Many beginners confuse journalizing with posting. They happen in sequence, but they are two completely different steps. Mixing them up on an exam costs easy marks.
Answer
The correct answer is: Posting
Why Posting Is Correct
Posting is the process of transferring the information recorded in the general journal into the individual accounts of the general ledger. After a transaction is journalized, posting moves each debit and credit entry to its appropriate ledger account, updating the running balance.
This is a two-step process in accounting:
- Journalize — record the transaction in the general journal
- Post — transfer that entry to the ledger accounts
Why the Other Options Are Wrong
Journalizing This is the step that happens before posting. Journalizing means recording a transaction for the first time in the general journal with debits and credits.
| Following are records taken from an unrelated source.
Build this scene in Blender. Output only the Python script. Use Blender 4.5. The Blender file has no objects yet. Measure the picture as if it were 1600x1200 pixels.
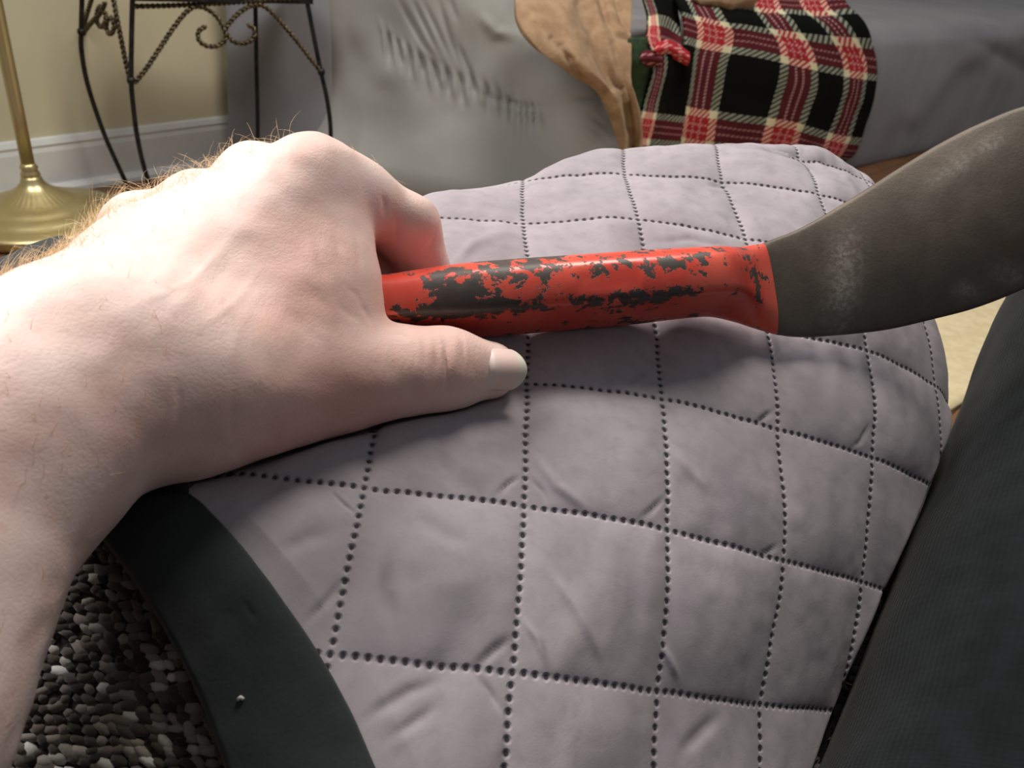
import bpy, bmesh, math, random
import numpy as np
from mathutils import Vector

SC = bpy.context.scene
COL = SC.collection
random.seed(4)
RNG = np.random.default_rng(7)

# ------------------------------------------------------------------ camera, world, light, exposure
FPX = 1256.0
PITCH, ROLL = math.radians(32.0), math.radians(6.0)
CAM = np.array([0.0, 0.0, 0.72])
_f = np.array([0, math.cos(PITCH), -math.sin(PITCH)])
_u0 = np.array([0, math.sin(PITCH), math.cos(PITCH)])
_r0 = np.array([1.0, 0, 0])
_r = math.cos(ROLL) * _r0 + math.sin(ROLL) * _u0
_u = -math.sin(ROLL) * _r0 + math.cos(ROLL) * _u0
cd = bpy.data.cameras.new('camera')
cam = bpy.data.objects.new('camera', cd)
COL.objects.link(cam)
from mathutils import Matrix
M4 = Matrix(((_r[0], _u[0], -_f[0], CAM[0]), (_r[1], _u[1], -_f[1], CAM[1]), (_r[2], _u[2], -_f[2], CAM[2]), (0, 0, 0, 1)))
cam.matrix_world = M4
cd.sensor_width = 36.0
cd.lens = 36.0 * FPX / 1600.0
cd.clip_start = 0.01
cd.dof.use_dof = True
cd.dof.focus_distance = 0.32
cd.dof.aperture_fstop = 24.0
SC.camera = cam

w = bpy.data.worlds.new('room_light')
SC.world = w
w.use_nodes = True
bg = w.node_tree.nodes['Background']
bg.inputs[0].default_value = (0.95, 0.97, 1.0, 1)
bg.inputs[1].default_value = 0.20
def area(name, loc, target, size, energy, color):
    l = bpy.data.lights.new(name, 'AREA')
    l.shape = 'DISK'; l.size = size; l.energy = energy; l.color = color
    o = bpy.data.objects.new(name, l); COL.objects.link(o)
    o.location = loc
    o.rotation_euler = (Vector(target) - Vector(loc)).to_track_quat('-Z', 'Y').to_euler()
    return o
area('key_light', (-1.00, 0.74, 1.60), (-0.05, 0.25, 0.6), 0.70, 26.0, (1.0, 0.97, 0.945))  # area key light from the upper left; its source is unseen
area('overhead_fill', (0.3, 1.3, 2.5), (0.0, 1.6, 0.2), 0.8, 38.0, (1.0, 0.95, 0.86))  # unseen overhead fill that brightens the sofa, wall and floor
SC.view_settings.view_transform = 'Standard'
SC.view_settings.look = 'None'
SC.view_settings.gamma = 1.0
SC.view_settings.use_curve_mapping = False
SC.view_settings.exposure = 0.10

# ------------------------------------------------------------------ helpers
def P(px, py, d):
    """the point seen at (px, py) at d metres along the view axis"""
    return CAM + d * (_r * (px - 800) / FPX + _u * (600 - py) / FPX + _f)
RW = np.stack([_r, _u, _f])
def proj(p):
    q = (np.asarray(p) - CAM) @ RW.T
    return np.stack([800 + FPX * q[..., 0] / q[..., 2], 600 - FPX * q[..., 1] / q[..., 2], q[..., 2]], -1)
def ray(px, py):
    return _r * (px - 800) / FPX + _u * (600 - py) / FPX + _f
def on_plane(px, py, p0, n):
    v = ray(px, py)
    return CAM + v * (np.dot(np.asarray(p0) - CAM, n) / np.dot(v, n))
def on_z(px, py, z):
    return on_plane(px, py, (0, 0, z), np.array([0, 0, 1.0]))
def nz(v):
    v = np.asarray(v, float); return v / max(np.linalg.norm(v), 1e-12)

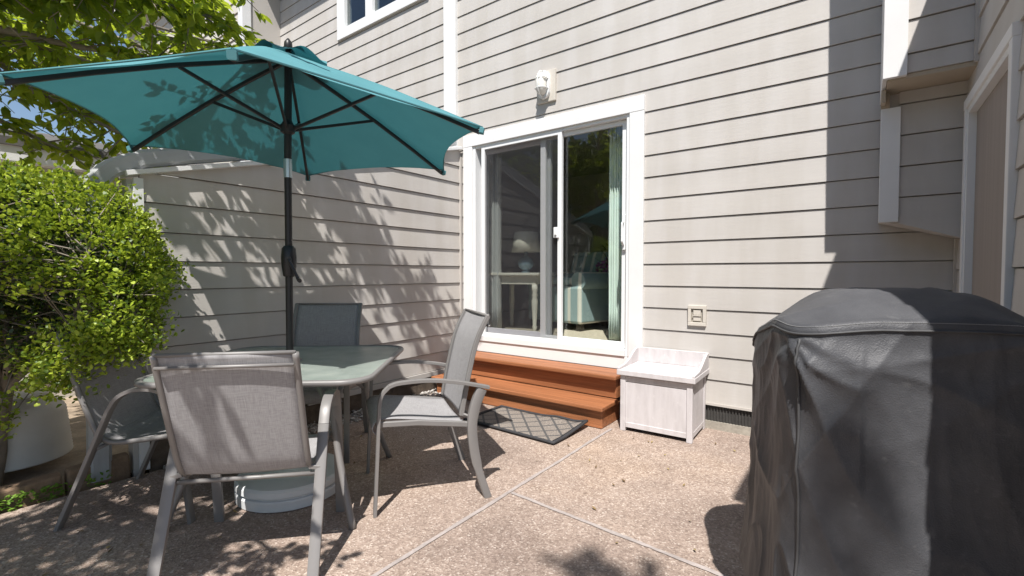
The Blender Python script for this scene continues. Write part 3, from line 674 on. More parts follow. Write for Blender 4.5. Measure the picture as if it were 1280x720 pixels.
bx = thing('storage_box', (-1.20, 3.575, 0), R(2.0), 'whitewashed wooden storage box with a tray-edged lid beside the steps', 'storage box')
hx, hy = .265, .205
for sx in (-1, 1):
    for sy in (-1, 1):
        mb = MB(); x = sx * (hx - .02); y = sy * (hy - .02); mb.box(x - .02, x + .02, y - .02, y + .02, 0, .425); mb.build('leg', M['whitewash'], bx, bevel=.003)
mb = MB(); mb.box(-hx + .041, hx - .041, -hy + .008, -hy + .02, .04, .375); mb.build('front_panel', M['whitewash'], bx)
mb = MB(); mb.box(-hx + .041, hx - .041, -hy + .004, -hy + .022, .381, .42); mb.build('rail', M['whitewash'], bx, bevel=.002)
mb = MB(); mb.box(-hx + .041, hx - .041, -hy + .003, -hy + .022, .03, .068); mb.build('rail', M['whitewash'], bx, bevel=.002)
for sx in (-1, 1):
    mb = MB(); x = sx * (hx - .012)
    k = -hy + .041
    while k < hy - .06: mb.box(x - .006, x + .006, k, k + .026, .065, .42); k += .0285
    mb.build('side_panel', M['whitewash'], bx)
    mb = MB(); mb.box(x - .008, x + .008, -hy + .041, hy - .041, .028, .064); mb.build('rail', M['whitewash'], bx)
mb = MB(); mb.box(-hx + .041, hx - .041, hy - .02, hy - .008, .04, .42); mb.build('back_panel', M['whitewash'], bx)
mb = MB(); mb.box(-hx - .022, hx + .022, -hy - .022, hy + .018, .428, .468); mb.build('lid', M['whitewash'], bx, bevel=.004)
mb = MB(); mb.box(-hx - .018, hx + .018, hy - .006, hy + .012, .469, .588); mb.build('lid_back', M['whitewash'], bx, bevel=.003)
for sx in (-1, 1):
    x = sx * (hx + .010)
    prof = [(-hy - .018, .469), (-hy - .018, .484), (-hy + .12, .492), (-hy + .22, .525), (-hy + .30, .562), (-hy + .36, .582), (hy - .008, .585), (hy - .008, .469)]
    mb = MB(); mb.prism([(x - .009, y, z) for y, z in prof], (.018, 0, 0)); mb.build('lid_side', M['whitewash'], bx, bevel=.002)

# ------------------------------------------------------------------ patio chairs
def chair(origin, fwd, label, back_scale=1.0, recline=0.0, splay=0.0):
    f = Vector((fwd[0], fwd[1], 0)).normalized(); rz = math.atan2(-f.x, f.y)
    t = thing('patio_chair', origin, rz, label, 'chair', 'high-backed sling chairs at the table')
    F = M['frame']
    BW = .232
    for s_ in (-1, 1):
        x = s_ * .272; xr = s_ * BW
        mb = MB(); mb.bar([(x, .315, 0), (x, .300, .30), (x, .290, .545)] + curve([(x, .290, .545), (x, .278, .60), (x, .24, .640)], 4)[1:], (1, 0, 0), .017, .009); mb.build('leg', F, t, smooth='auto')
        mb = MB(); mb.bar(curve([(x, .242, .639), (x, .19, .652), (x, .05, .654), (x, -.10, .634), (x, -.275, .592)], 5), (1, 0, 0), .019, .009); mb.build('armrest', F, t, smooth='auto')
        mb = MB(); mb.bar(curve([(x, -.236, .588), (x, -.200, .50), (x, -.182, .38), (x, -.205 - splay * .4, .2), (x, -.268 - splay, 0)], 5), (1, 0, 0), .016, [.027] * 8 + [.025] * 8 + [.020] * 5); mb.build('leg', F, t, smooth='auto')
        mb = MB(); mb.bar([(s_ * .254, .285, .448), (s_ * .254, .1, .438), (s_ * .254, -.18, .398)], (1, 0, 0), .010, .014); mb.build('seat_rail', F, t)
        mb = MB(); mb.bar(curve([(xr, y, z) for y, z in backprof(back_scale, recline)], 5), (1, 0, 0), .012, .012); mb.build('back_rail', F, t, smooth='auto')
        mb = MB(); mb.bar([(xr, backprof(back_scale, recline)[0][0], .452), (s_ * .257, -.190, .43)], (0, 1, 0), .012, .010); mb.build('bracket', F, t)
    S = M['sling']
    mb = MB(); prof = curve([(0, .292, .385), (0, .320, .418), (0, .305, .458), (0, .25, .470), (0, .1, .452), (0, -.05, .426), (0, -.14, .418)], 5)
    mb.grid([[(x, q.y, q.z - .012 * math.cos(x / .244 * 1.57)) for x in [-.244 + .488 * k / 12 for k in range(13)]] for q in prof]); mb.build('seat', S, t, smooth=True, solid=.004)
    bp = curve([(0, y, z) for y, z in backprof(back_scale, recline)], 5)
    mb = MB(); mb.grid([[(x, q.y - .010 * math.cos(x / .224 * 1.57), q.z) for x in [-.224 + .448 * k / 12 for k in range(13)]] for q in bp]); mb.build('backrest', S, t, smooth=True, solid=.004)
    top = bp[-1]; q = bp[-3]
    for (yy, zz, r_, hw) in ((top.y, top.z, .008, .238), (q.y - .030, q.z - .015, .007, .232), (-.188, .424, .009, .264)):
        mb = MB(); mb.tube([(-hw, yy, zz), (0, yy - .003, zz), (hw, yy, zz)], r_, 8); mb.build('crossbar', F, t, smooth=True)
    return t
def backprof(bs, rc):
    base = [(-.135, .445), (-.152, .54), (-.180, .68), (-.222, .84), (-.285, .97)]
    return [(y - rc * (z - .445), .445 + (z - .445) * bs) for y, z in base]
def stacking_chair(origin, fwd, label):
    f = Vector((fwd[0], fwd[1], 0)).normalized(); rz = math.atan2(-f.x, f.y)
    t = thing('stacking_chair', origin, rz, label, 'chair', 'low arch-framed sling chairs at the table')
    F = M['frame']
    for s_ in (-1, 1):
        x = s_ * .280; xr = s_ * .237
        rear = curve([(x, -.270, 0), (x, -.175, .22), (x, -.075, .46), (x, -.035, .555)], 5)
        arch = curve([(x, -.035, .555), (x, .005, .615), (x, .07, .648), (x, .15, .650), (x, .215, .622), (x, .248, .56)], 5)
        frnt = curve([(x, .248, .56), (x, .275, .36), (x, .315, 0)], 5)
        for nm, pth in (('leg', rear), ('armrest', arch), ('leg', frnt)):
            mb = MB(); mb.bar(pth, (1, 0, 0), .021, .010); mb.build(nm, F, t, smooth='auto')
        side = curve([(xr, -.285, .905), (xr, -.238, .76), (xr, -.185, .60), (xr, -.140, .475), (xr, -.105, .415), (xr, -.05, .388), (xr, .08, .395), (xr, .25, .415), (xr, .30, .405), (xr, .318, .375)], 5)
        mb = MB(); mb.tube(side, .0125, 8); mb.build('side_rail', F, t, smooth=True)
        mb = MB(); mb.bar([(xr, -.105, .405), (x, -.10, .395)], (0, 1, 0), .011, .009); mb.build('bracket', F, t)
    S = M['sling']
    bp = curve([(0, -.285, .905), (0, -.238, .76), (0, -.185, .60), (0, -.140, .475), (0, -.118, .43), (0, -.100, .402)], 6)
    def sl(pr, ax): return [[(x, q.y - (.009 * math.cos(x / .24 * 1.57) if ax == 'y' else 0), q.z - (.012 * math.cos(x / .24 * 1.57) if ax == 'z' else 0)) for x in [-.230 + .460 * k / 14 for k in range(15)]] for q in pr]
    mb = MB(); mb.grid(sl(bp, 'y')); mb.build('backrest', S, t, smooth=True, solid=.004)
    sp = curve([(0, -.112, .425), (0, -.09, .402), (0, -.04, .388), (0, .08, .395), (0, .25, .415), (0, .30, .405), (0, .318, .375)], 6)
    mb = MB(); mb.grid(sl(sp, 'z')); mb.build('seat', S, t, smooth=True, solid=.004)
    for yy, zz, r_, hw in ((-.286, .907, .008, .237), (-.292, .862, .007, .232), (-.100, .372, .009, .272), (.29, .372, .008, .272)):
        mb = MB(); mb.tube([(-hw, yy, zz), (0, yy - .002, zz), (hw, yy, zz)], r_, 8); mb.build('crossbar', F, t, smooth=True)
    return t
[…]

It does not involve the ledger.
Double-entry accounting This is a system, not a process. It refers to the rule that every transaction affects at least two accounts — one debit and one credit. It describes how accounting works, not a specific transfer action.
Balancing an account This means calculating the net balance of a ledger account by totaling debits and credits. It happens after posting, not during it.
The Sequence to Remember
| Step | Action | Where |
|---|---|---|
| 1 | Journalizing | General Journal |
| 2 | Posting | General Ledger |
| 3 | Balancing | Ledger Accounts |
Posting is always the bridge between the journal and the ledger.